This isn't the first time the Constitution has been invoked by a social movement. Abolitionists, feminists, Dixiecrats and the civil rights movement have all appealed to the Constitution, says Akhil Amar, who teaches law and political science at Yale.
"Dr. Martin Luther King actually says, 'I'm here to redeem the Constitution, it actually does say equal, and we're not doing equal,' " Amar says. "And now we're seeing a populist movement on the right, and both of them are claiming a constitutional legacy."

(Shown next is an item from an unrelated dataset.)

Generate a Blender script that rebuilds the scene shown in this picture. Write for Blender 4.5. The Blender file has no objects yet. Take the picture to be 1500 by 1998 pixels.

But these days, says Amar, the grass-roots debate over the true meaning of the Constitution is a little one-sided. "I think it's a mistake for folks on the left to concede the Constitution rather than claim it as their rightful inheritance," he says. "If one side is claiming it, and the other side is not, I think that the side that claims it has a huge advantage in the culture wars."
King's exact words, in the "I Have a Dream" speech:
In a sense we have come to our nation's capital to cash a check. When the architects of our republic wrote the magnificent words of the Constitution and the Declaration of Independence, they were signing a promissory note to which every American was to fall heir. This note was a promise that all men, yes, black men as well as white men, would be guaranteed the unalienable rights of life, liberty, and the pursuit of happiness.
Craig McPherson, a Republican congressional candidate in Kansas who is sympathetic to the tea party movement, invoked those words in a defense of the movement.